Plein air painting is a race against time. Painters usually have about a two-hour window in which to complete their painting*. After that, the light has changed and it’s best to put the first painting away and start a new one. To complete their paintings within that window, most painters work fairly small: anywhere from 6” by 6” to 12 x 16. (There are, of course, exceptions. On foggy or overcast days, the light stays constant longer. And some painters do work larger. I’ve no idea how they do it.)
Many artists I know, including myself, do small-scale studies outdoors, often several at one location, and then come into their studios to paint larger works. I often do work small, because it’s faster and because, in this economy, the smaller pieces sell better. But my heart wants to paint larger.
Working larger has its own set of challenges. Things you could indicate in a small piece with just a brushstroke need modeling of light and shadow. Perspective becomes more important in a larger piece: are all elements oriented to the horizon (or false horizons) properly? Details become far more important.
And then there’s the mechanics of working larger: bigger easel, larger brushes, larger canvas, more paint.
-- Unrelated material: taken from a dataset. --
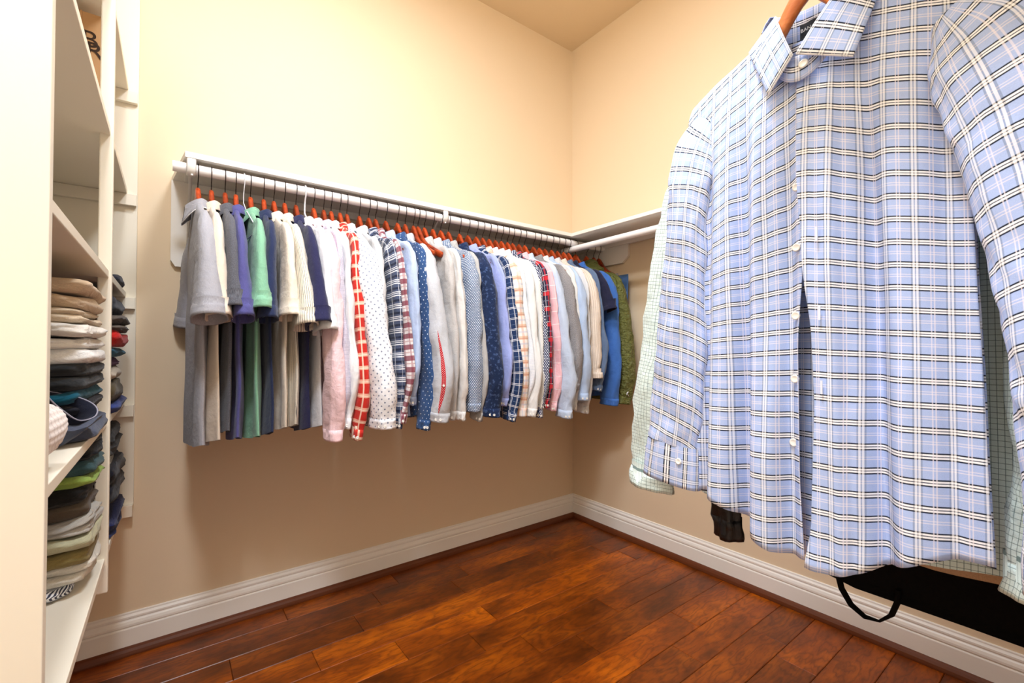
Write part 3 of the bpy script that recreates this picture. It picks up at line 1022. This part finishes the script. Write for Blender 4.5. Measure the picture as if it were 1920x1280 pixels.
def jeans(x, fab, label, yaw, zt, zb, ucut):
    t = empty('folded_jeans', (x, ROD_Y, ROD_Z), BACK_ROT + R(yaw))
    tag(t, label, 'jeans', 'jeans hung at the right end of the back rod')
    rows = []
    for j in range(26):
        s = j / 25
        z = lerp(zt, zb, s)
        row_ = []
        for k in range(36):
            p = 2 * PI * k / 36
            ca, sa = math.cos(p), math.sin(p)
            u = 0.05 + ucut + (0.125 - 0.02 * s) * math.copysign(abs(ca) ** 0.7, ca)
            w = (0.013 + 0.004 * nz(ca * 2, s * 4, x)) * math.copysign(abs(sa) ** 0.8, sa) * (0.35 if j == 0 else 1) + 0.004 * math.sin(u * 30 + x * 9) * s
            row_.append((u, w, z))
        rows.append(row_)
    m = MB().grid(rows, True)
    m.cap(rows[0], True)
    m.cap(rows[-1])
    m.build('leg_fabric', fab, t)
    rows = [[(p[0] * 1.0, p[1] * 1.12, p[2] + dz) for p in rows[2]] for dz in (0.028, -0.006)]
    MB().grid(rows, True).build('waistband', fab, t)
    return t


jeans(-0.100, fabs['gjean'], 'grey jeans hanging just behind the olive jacket', -8, -0.185, -0.78, 0.035)
wood_hanger((-0.100, ROD_Y, ROD_Z), BACK_ROT + R(-8), 'reddish wooden hanger holding the grey jeans', WH)
jeans(-0.056, fabs['djean'], 'faded blue jeans hanging nearest the right wall', -3, -0.185, -0.72, 0.055)
wood_hanger((-0.056, ROD_Y, ROD_Z), BACK_ROT + R(-3), 'reddish wooden hanger holding the faded blue jeans', WH)

# small white curl embroidered on the olive jacket's sleeve end
pts = [(-0.011, -0.004), (-0.012, 0.003), (-0.007, 0.008), (-0.003, 0.004), (-0.004, -0.002), (-0.002, 0.005), (0.003, 0.009), (0.008, 0.006), (0.009, -0.002), (0.006, -0.009), (0.011, -0.012)]
EMB = (0.268, -0.038, -0.825)
MB().tube([(0.259 + 0.060 * math.sqrt(1 - ((-0.012 - p[0]) / 0.041) ** 2) + 0.007, -0.012 + p[0], EMB[2] + p[1] * 1.1) for p in pts], 0.0018, 6).build('embroidery', M_PIPE, jk)

# ------------------------------------------------------------------ the blue plaid shirt in the foreground
BLUE = (177, 198, 244)
DK = (14, 20, 40)
PL = []
P_ = 0.0305
for a, dal, wal in (('v', 0.97, 0.95), ('u', 0.30, 0.55)):
    per = P_ if a == 'v' else 0.0315
    PL += [(a, per, -0.0006, 0.0017, DK, dal), (a, per, 0.0011, 0.0022, (250, 251, 255), wal), (a, per, 0.0033, 0.0011, DK, dal * 0.9), (a, per, 0.0044, 0.0022, (250, 251, 255), wal), (a, per, 0.0066, 0.0017, DK, dal),
           (a, per, 0.0178, 0.0012, (244, 236, 246), 0.55), (a, per, 0.0208, 0.0012, (240, 234, 248), 0.55)]
M_PLAID = F('blue_plaid_cotton', dict(base=BLUE, heather=0.05, lines=PL, wamp=0.8, bump=0.25, hscale=900, sheen=0.0))
M_PLAIDB = F('blue_plaid_cotton_cuff', dict(base=BLUE, heather=0.05, lines=[({'u': 'v', 'v': 'u'}[l[0]],) + l[1:] for l in PL], wamp=0.8, bump=0.25, hscale=900, sheen=0.0))

HX = -1.375
hero = empty('plaid_shirt', (HX, FR_Y, FR_Z), PI / 2)
tag(hero, 'large light blue plaid dress shirt hanging open in the foreground', 'shirt')
Z0 = FR_Z


def h_top(s):
    s = abs(s)
    if s < 0.058:
        return lerp(1.487, 1.549, (s / 0.058) ** 1.6)
    return 1.549 - 0.45 * (s - 0.058) - 0.35 * max(0, s - 0.165) * 1.5


def h_hem(s):
    return 0.786 + 0.058 * smooth(0.02, 0.17, abs(s))


def h_side(z, sgn):
    return interp([(0.78, 0.178), (1.0, 0.172), (1.2, 0.166), (1.27, 0.163), (1.33, 0.155), (1.40, 0.156), (1.46, 0.180), (1.5, 0.205)], z)


def h_fold(s, z, sgn):
    """outward displacement of the cloth: soft vertical folds that deepen towards the hem"""
    t = smooth(1.52, 1.27, z)
    q = smooth(1.2, 0.8, z)
    f = 0.0
    if sgn > 0:      # image-left panel
        x = s + 0.05 * (z - 1.15) * 0.35
        f += 0.0085 * t * math.cos((x - 0.058) * 2 * PI / 0.062) * smooth(0.0, 0.03, s)
        f += 0.0035 * t * math.cos((x - 0.11) * 2 * PI / 0.034 + 1.2)
        f += 0.010 * q * math.cos((x - 0.045) * 2 * PI / 0.085)
    else:
        x = -s + 0.02 * (z - 1.1)
        f += 0.0105 * t * smooth(0.05, 0.035, x)                       # flat front band
        f -= 0.0165 * t * math.exp(-((x - 0.078) / 0.013) ** 2)         # the deep crease
        f += 0.010 * t * math.exp(-((x - 0.112) / 0.022) ** 2)
        f -= 0.008 * t * math.exp(-((x - 0.142) / 0.010) ** 2) * (0.4 + 0.6 * q)
        f += 0.004 * math.sin(x * 130 + z * 2) * t * 0.6
    f += 0.004 * nz(s * 14, z * 5, 3.3 * sgn)
    return f


def h_panel(sgn):
    nc, nr = 70, 84
    rows, UV = [], []
    for j in range(nr):
        q = j / (nr - 1)
        row_, uvr = [], []
        for i in range(nc):
            p = i / (nc - 1)
            sb = p * 0.19
            zt, zh = h_top(sb), h_hem(sb)
            z = lerp(zt, zh, q)
            if sgn > 0:
                edge = interp([(0.78, 0.007), (0.90, 0.011), (1.08, 0.011), (1.2, 0.002), (1.3, -0.004), (1.5, -0.006)], z)
            else:
                edge = interp([(0.78, 0.001), (0.85, 0.010), (1.0, 0.014), (1.1, 0.012), (1.2, 0.003), (1.35, -0.004), (1.5, -0.008)], z)
            s = lerp(edge, h_side(z, sgn), p) * (1 if sgn > 0 else 1)
            ss = s if sgn > 0 else -lerp(edge, h_side(z, sgn), p)
            # outward bulge of the torso front, falling to the side seam
            e = min(1.0, abs(ss) / 0.2)
            n_ = 0.034 * math.sqrt(max(0.0, 1 - e ** 2.4)) - 0.010
            n_ *= lerp(0.6, 1.0, smooth(1.54, 1.40, z))
            n_ += 1.35 * h_fold(ss, z, sgn) * smooth(1.0, 0.86, p)
            if sgn < 0:
                n_ += 0.0035 * smooth(0.12, 0.03, p)      # this front lies over the other
                n_ -= 0.006 * smooth(1.2, 1.0, z) * smooth(0.1, 0.0, p)
            else:
                n_ -= 0.0045 * smooth(0.2, 0.0, p)
                n_ += 0.004 * smooth(1.2, 0.9, z) * smooth(0.12, 0.0, p)
            n_ += 0.0012 * nz(ss * 60, z * 18, 9)
            row_.append((ss, n_, z - Z0))
            droop = (0.50 if sgn > 0 else 0.36) * max(0.0, abs(ss) - 0.01) * smooth(0.95, 1.42, z)
            uvr.append((ss * 1.12 + 0.012, z + droop))
        rows.append(row_)
        UV.append(uvr)
    return MB().grid(rows, False, UV)


def solidify(o, t=0.0009):
    md = o.modifiers.new('thickness', 'SOLIDIFY')
    md.thickness = t
    md.offset = -1
    return o


fp = solidify(h_panel(1).build('front_panel', M_PLAID, hero))
fq = solidify(h_panel(-1).build('front_panel', M_PLAID, hero))
# back panel
rows, UV = [], []
for j in range(50):
    q = j / 49
    row_, uvr = [], []
    for i in range(60):
        p = lerp(-1, 1, i / 59)
        sb = p * 0.19
        zt = h_top(sb) if abs(sb) > 0.05 else 1.545
        z = lerp(zt, h_hem(sb) - 0.006, q)
        s = p * h_side(z, 1)
        n_ = -0.028 * math.sqrt(max(0, 1 - (abs(s) / 0.2) ** 2)) + 0.004 + 0.004 * math.sin(s * 70 + 1) * smooth(1.5, 1.1, z)
        row_.append((s, n_, z - Z0))
        uvr.append((s * 1.1, z))
    rows.append(row_)
    UV.append(uvr)
solidify(MB().grid(rows, False, UV).build('back_panel', M_PLAID, hero))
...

The amount of paint you need to mix for a small painting is very different from the amount you need for a big piece. I have to stop and ask myself before I start putting that paint on the canvas if I’ve mixed enough for the area I’m going to work on. Sometimes I get it right, sometimes not. (This is an advantage of using a limited color palette: it’s easier to recreate color mixtures when you only have a few choices to start with.)
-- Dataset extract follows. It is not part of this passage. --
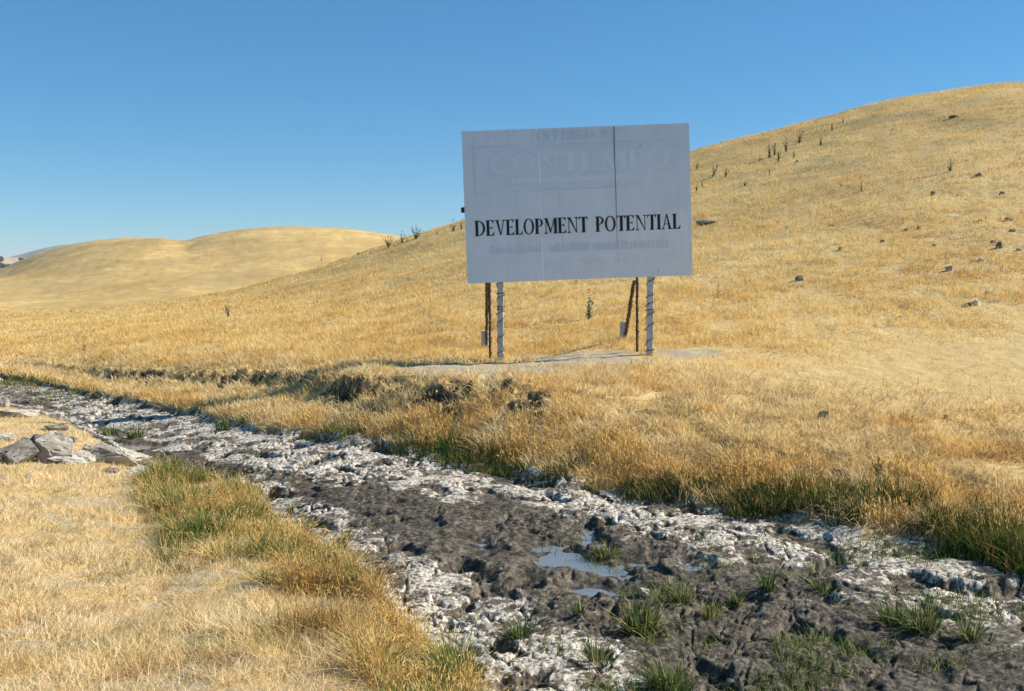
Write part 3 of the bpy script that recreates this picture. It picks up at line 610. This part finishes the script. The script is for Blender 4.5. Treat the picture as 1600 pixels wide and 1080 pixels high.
def text(name, word, u0, u1, v, capb, mat, w=.0075, capt=None):
    tot = sum(glyph(c)[0] for c in word); sx = (u1 - u0) / tot; bm = bmesh.new(); x = 0; k = 0
    for c in word:
        adv, polys = glyph(c)
        for p in polys:
            k += 1; zo = w + (k % 40) * .00006
            ar = sum(p[i][0] * p[(i+1) % len(p)][1] - p[(i+1) % len(p)][0] * p[i][1] for i in range(len(p)))
            if ar < 0: p = p[::-1]
            bm.faces.new([bm.verts.new((u0 + (x + q[0]) * sx, v + q[1] * capb, zo)) for q in p])
        x += adv
    bmesh.ops.transform(bm, matrix=PMAT, verts=bm.verts[:])
    me = bpy.data.meshes.new(name); bm.to_mesh(me); bm.free(); me.materials.append(mat); o = bpy.data.objects.new(name, me); COL.objects.link(o); o.parent = root; return o
K = PW / 352.
def UV(px, py):                        # photo pixel on the board -> panel coordinates
    p = bp_at(px, py, YB) - BL; c, s = math.cos(ROLL), math.sin(ROLL); return p.x * c + p.z * s, -p.x * s + p.z * c
u0, v0 = UV(742, 369.5); u1, _ = UV(916, 362.5)
text('lettering', 'DEVELOPMENT', u0, u1 + .03, v0, 24 * K, M_ink); u2, _ = UV(930.5, 362); u3, _ = UV(1064, 357)
text('lettering', 'POTENTIAL', u2, u3, v0, 23.6 * K, M_ink)
# painted-over old lettering showing faintly through
def quadpanel(name, x0, y0, x1, y1, mat, w):
    a, b_ = UV(x0, y1); c, d = UV(x1, y0); bm = bmesh.new(); vs = [bm.verts.new(q) for q in ((a, b_, w), (c, b_, w), (c, d, w), (a, d, w))]; bm.faces.new(vs)
    bmesh.ops.transform(bm, matrix=PMAT, verts=bm.verts[:]); me = bpy.data.meshes.new(name); bm.to_mesh(me); bm.free(); me.materials.append(mat)
    o = bpy.data.objects.new(name, me); COL.objects.link(o); o.parent = root; return o
ua, vb = UV(741, 301); ub, vt = UV(1062, 289); H1 = 72 * K
bm = bmesh.new(); th = .009
uu0, uu1, vv0 = ua, UV(1060, 289)[0], vb; vv1 = vv0 + 70 * K
for (a, b_, c, d) in ((uu0, vv0, uu1, vv0 + th), (uu0, vv1 - th, uu1, vv1), (uu0, vv0 + th, uu0 + th, vv1 - th), (uu1 - th, vv0 + th, uu1, vv1 - th)):
    bm.faces.new([bm.verts.new(q) for q in ((a, b_, .0062), (c, b_, .0062), (c, d, .0062), (a, d, .0062))])
g2 = .045
bm2 = bmesh.new(); bm2.faces.new([bm2.verts.new(q) for q in ((uu0 + g2, vv0 + g2, .0058), (uu1 - g2, vv0 + g2, .0058), (uu1 - g2, vv1 - g2, .0058), (uu0 + g2, vv1 - g2, .0058))])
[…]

Finally, larger paintings just take more time than smaller ones do. For me, that’s the biggest challenge. The rest are overcome-able: it just takes work. I find it impossible to work on large paintings for short periods of time—I need 2- to 4-hour chunks, minimum. And that, in our too-busy 21st Century lives, can be very hard to find.
Do you like to work larger? Do you paint large in the studio or outdoors? If your a collector, do you prefer larger or smaller paintings?
*That is, unless they don’t care about capturing the actual scene they see before them.